A Rugby World Cup featuring upset results pleases many, but not the International Rugby Board (IRB). The IRB likes to hide behind the profitability of the Rugby World Cup, stating that the funds raised from it go towards helping to grow the game globally. What they don’t like to see is any sign of the boat rocking.
This year’s Rugby World Cup has been notable for two things: the quality of the rugby played by Argentina, Fiji and Tonga and the desperately poor showing of the Six Nations teams. The IRB has a chance to change the game for the better right now by supporting the successful unions at Rugby World Cup 2007 in the years between now and New Zealand 2011. It will not happen.
Fiji and Tonga are too remote and lack the kind of infrastructure that might attract sponsors and put bums on seats. In addition they play a kind of game, based upon physical intimidation, that is disliked in the corridors of power.
Argentina is a different story. It is a developed world country that has recovered remarkably from an economic meltdown five years ago. The only problem is that the post-inflationary era has left the Argentinian Rugby Union (UAR) behind.
Several years ago a player crippled in a scrum took the UAR to court and won $3-million in damages. The UAR did not have that kind of money, being the last of the true amateurs among the major rugby nations.
It is not widely known that the new scrum laws were developed with the bankruptcy of the UAR in mind. Syd Millar, the head of the IRB and a former prop forward for Ireland and the British Lions, set up the technical committee that tried to eradicate the ”hit” from the scrum. Millar successfully argued that no union could afford to go through the same issues as the UAR.
Sadly the bankruptcy of the UAR coincided with the best team Argentina has ever produced. When the Sanzar (South Africa New Zealand Australia Rugby) deal was renegotiated in 2005, there was an opportunity to include Argentina and expand the Tri-Nations. Money was the sticking point: Argentina didn’t have any, so the Sanzar unions opted instead to add an extra round to the existing Tri-Nations.
The IRB could solve the issue this weekend. It could pay for Argentina to play in a new Four Nations tournament. The money would not go to the UAR, which has a suspicious record of ”losing” official funding, but to Sanzar to hold and allocate to the relevant travel and accommodation streams.

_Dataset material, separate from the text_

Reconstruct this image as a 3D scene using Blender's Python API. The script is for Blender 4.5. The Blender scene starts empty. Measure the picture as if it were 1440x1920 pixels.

There is the possibility also, of course, that Argentina could join the Six Nations, bearing in mind that most of their players are professionals in the French, Irish and British leagues. It wouldn’t need to become the Seven Nations, however.
Instead the IRB could create a second-tier competition involving Georgia, Romania, Spain and Portugal. A fifth team would be the one finishing last in that year’s Six Nations. Promotion and relegation would give added lustre to a venerable competition.
It goes without saying that the IRB would sneer derisively at such radical ideas.
Rather keep the cash cows and vested interests firmly in place and pat the unfashionable unions on the head every four years, marvelling at their ability to be competitive despite everything.
No one is blameless. How can it be, for instance, that South Africa play Australia as often as four times a year, yet they have not played a Test match against Fiji since 1996? When the predictably easy Springbok victory is concluded in Marseilles on Saturday, that fact will be conveniently forgotten.
As for Tonga, what happened to the team of deadbeats who lost by 100 points to England in 1999? Well, for once they were able to pick a few of their stars from the Super 14 and European leagues. Usually those players are contractually obliged not to represent their country, for fear of injury.
Let us not forget that Jonah Lomu left Tonga for New Zealand at the age of 16 only after talent scouts spotted his astonishing rugby talent. In the new age of the IRB, such rapacity would not be allowed. Tonga and Fiji would have their designated seats at rugby’s top table and New Zealand would revert to looking like it did 20 years ago, instead of the Pacific Islands all stars XV that it is today.
If that makes you feel sorry for the All Blacks, then prepare to shed tears for Graham Henry’s men on Saturday when they bow out of the World Cup. France might have frozen in their opening game against Argentina, but they will play like men possessed at the Millennium Stadium in Cardiff.
Argentina will not need to dig as deep to overcome Scotland and it then only remains to be seen whether the Pumas have anything left in the tank for the semifinal against the Springboks. It would be embarrassing for South Africa to fall at the penultimate hurdle, but not half as embarrassing as it would be for the IRB in the event that Argentina end up as world champions.